I usually view Jupiter somewhere from 125 to 170 X in My 130 mm apo. At 200 X subtle detail is not normally improved but I have had a couple of rare occasions when it did show a bit more detail.
For my little AS80/840 Zeiss achromat 100-140 is the range that seems to work on Jupiter. The 0.6-0.8 mm exit pupil range seems to work best from my experience.

I also had an APQ100/1000 for ten years, this worked well in the 125-166X range on Jupiter. I never had a night when 200 X worked better.

A couple of exceptions are Mars and Saturn. I have used using higher mag to see the smaller detail in Mars.
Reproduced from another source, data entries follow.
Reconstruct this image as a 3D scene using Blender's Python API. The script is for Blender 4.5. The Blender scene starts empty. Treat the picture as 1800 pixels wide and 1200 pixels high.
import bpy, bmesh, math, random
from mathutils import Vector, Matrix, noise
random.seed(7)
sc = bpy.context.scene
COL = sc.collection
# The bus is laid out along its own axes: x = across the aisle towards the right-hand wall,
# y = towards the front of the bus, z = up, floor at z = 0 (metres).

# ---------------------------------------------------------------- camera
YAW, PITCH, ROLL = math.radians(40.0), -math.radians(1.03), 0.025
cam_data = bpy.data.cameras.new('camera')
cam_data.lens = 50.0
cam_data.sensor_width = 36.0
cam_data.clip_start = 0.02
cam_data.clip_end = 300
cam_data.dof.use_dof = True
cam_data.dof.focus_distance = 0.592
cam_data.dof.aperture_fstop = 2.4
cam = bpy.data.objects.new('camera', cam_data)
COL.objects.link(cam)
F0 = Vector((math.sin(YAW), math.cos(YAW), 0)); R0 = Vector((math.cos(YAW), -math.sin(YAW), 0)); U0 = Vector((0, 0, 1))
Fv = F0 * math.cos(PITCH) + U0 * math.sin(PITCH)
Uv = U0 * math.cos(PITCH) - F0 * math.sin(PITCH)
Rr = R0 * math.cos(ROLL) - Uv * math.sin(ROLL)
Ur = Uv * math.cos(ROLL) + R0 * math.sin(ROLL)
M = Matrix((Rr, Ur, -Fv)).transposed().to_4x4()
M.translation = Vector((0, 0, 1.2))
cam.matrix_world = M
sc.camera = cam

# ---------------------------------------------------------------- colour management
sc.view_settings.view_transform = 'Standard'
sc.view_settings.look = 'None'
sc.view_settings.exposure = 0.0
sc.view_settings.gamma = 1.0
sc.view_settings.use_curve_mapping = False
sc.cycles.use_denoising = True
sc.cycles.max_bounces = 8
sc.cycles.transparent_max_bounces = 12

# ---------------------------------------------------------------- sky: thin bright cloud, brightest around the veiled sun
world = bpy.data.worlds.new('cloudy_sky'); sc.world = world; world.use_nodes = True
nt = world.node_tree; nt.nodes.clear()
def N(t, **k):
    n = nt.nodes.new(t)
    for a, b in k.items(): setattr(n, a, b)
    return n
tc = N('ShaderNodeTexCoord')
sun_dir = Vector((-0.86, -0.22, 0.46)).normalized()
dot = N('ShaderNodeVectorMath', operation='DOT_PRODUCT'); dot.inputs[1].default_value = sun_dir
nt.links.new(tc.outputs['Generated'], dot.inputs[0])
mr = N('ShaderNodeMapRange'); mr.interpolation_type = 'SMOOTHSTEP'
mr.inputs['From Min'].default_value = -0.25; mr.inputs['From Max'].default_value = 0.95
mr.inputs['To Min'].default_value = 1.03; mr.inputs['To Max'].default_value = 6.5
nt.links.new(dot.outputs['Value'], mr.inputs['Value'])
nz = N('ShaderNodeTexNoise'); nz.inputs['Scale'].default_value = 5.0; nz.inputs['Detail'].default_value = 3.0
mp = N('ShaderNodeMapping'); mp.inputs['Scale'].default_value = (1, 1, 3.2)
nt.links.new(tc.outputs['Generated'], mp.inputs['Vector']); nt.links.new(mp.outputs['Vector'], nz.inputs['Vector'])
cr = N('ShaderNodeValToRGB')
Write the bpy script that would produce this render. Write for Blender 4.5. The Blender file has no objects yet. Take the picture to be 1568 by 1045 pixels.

Possibly the contrast is different and also the damn planet is usually so small. I have used smaller exit pupils around 0.5 mm (250-260 X) on these targets. Sometimes even higher but not to gain anything.

The bright moon can usually take a higher magnification than Jupiter does. I guess the contrast here is also very different. Seeing smaller craterlets easier for my eyes sometimes requires 200 +.

Tighter and difficult doubles however can benefit from extreme mag 40-50X aperture in inches. Seeing dependent.

I would expect a good 5 inch achromat would operate best in the 125-170 X on Jupiter.

Both of Tom's scopes seem to be working well, the differences seem minor. The length of the tubes and mass of the lenses/ota seem to be the main differences.